╔══

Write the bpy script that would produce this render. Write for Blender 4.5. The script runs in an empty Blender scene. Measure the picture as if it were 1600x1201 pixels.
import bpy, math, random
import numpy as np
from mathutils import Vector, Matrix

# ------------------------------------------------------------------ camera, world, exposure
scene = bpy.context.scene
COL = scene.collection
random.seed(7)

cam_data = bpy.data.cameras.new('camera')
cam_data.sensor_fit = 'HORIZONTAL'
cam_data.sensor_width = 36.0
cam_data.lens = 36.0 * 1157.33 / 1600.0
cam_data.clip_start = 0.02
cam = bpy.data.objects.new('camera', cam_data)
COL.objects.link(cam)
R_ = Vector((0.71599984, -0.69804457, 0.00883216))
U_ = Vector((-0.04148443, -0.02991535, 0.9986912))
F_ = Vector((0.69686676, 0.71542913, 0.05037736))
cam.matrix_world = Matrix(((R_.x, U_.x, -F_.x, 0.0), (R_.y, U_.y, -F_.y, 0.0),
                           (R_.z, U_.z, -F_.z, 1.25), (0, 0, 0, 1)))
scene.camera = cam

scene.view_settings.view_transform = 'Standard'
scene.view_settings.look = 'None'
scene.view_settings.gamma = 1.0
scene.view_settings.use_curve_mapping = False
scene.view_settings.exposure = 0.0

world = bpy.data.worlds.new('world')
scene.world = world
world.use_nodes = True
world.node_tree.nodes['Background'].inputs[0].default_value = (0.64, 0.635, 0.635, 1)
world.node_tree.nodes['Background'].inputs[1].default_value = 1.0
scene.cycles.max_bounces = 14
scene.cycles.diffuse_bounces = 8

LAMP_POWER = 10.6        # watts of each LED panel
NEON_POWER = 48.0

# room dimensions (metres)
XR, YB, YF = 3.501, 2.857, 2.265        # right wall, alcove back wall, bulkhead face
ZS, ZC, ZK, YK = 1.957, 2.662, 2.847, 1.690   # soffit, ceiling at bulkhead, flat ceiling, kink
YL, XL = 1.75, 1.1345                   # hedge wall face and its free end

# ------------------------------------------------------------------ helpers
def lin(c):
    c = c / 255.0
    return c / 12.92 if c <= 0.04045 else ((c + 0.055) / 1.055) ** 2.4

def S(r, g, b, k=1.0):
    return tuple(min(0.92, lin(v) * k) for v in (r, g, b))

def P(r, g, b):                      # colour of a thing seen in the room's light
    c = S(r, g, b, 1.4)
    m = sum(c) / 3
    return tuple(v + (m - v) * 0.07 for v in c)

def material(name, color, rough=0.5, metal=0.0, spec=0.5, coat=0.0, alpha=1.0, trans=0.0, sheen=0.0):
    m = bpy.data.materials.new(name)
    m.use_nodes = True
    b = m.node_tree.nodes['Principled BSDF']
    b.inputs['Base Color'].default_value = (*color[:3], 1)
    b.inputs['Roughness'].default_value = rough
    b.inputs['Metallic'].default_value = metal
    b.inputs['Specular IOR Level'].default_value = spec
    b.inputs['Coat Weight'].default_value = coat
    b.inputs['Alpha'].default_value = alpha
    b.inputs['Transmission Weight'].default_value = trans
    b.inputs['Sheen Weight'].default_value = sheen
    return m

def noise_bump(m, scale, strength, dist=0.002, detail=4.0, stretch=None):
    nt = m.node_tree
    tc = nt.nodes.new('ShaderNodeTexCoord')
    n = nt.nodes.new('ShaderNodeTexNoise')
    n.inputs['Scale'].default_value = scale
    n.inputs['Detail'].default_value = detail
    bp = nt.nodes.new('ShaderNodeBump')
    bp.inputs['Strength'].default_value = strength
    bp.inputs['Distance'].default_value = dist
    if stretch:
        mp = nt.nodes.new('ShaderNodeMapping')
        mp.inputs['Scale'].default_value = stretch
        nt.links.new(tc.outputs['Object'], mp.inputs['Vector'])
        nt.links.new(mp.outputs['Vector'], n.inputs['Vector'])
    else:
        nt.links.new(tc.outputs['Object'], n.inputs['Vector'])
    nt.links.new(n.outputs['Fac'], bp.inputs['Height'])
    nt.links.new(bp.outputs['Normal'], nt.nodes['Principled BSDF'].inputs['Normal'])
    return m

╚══

◆ **TASK INSTRUCTIONS**
All lines from the beginning of the material above through the one with "random.seed(7)" need to be returned exactly; please return those and only those.

◆ **OUTPUT OF THE TASK**
Write the bpy script that would produce this render. Write for Blender 4.5. The script runs in an empty Blender scene. Measure the picture as if it were 1600x1201 pixels.
import bpy, math, random
import numpy as np
from mathutils import Vector, Matrix

# ------------------------------------------------------------------ camera, world, exposure
scene = bpy.context.scene
COL = scene.collection
random.seed(7)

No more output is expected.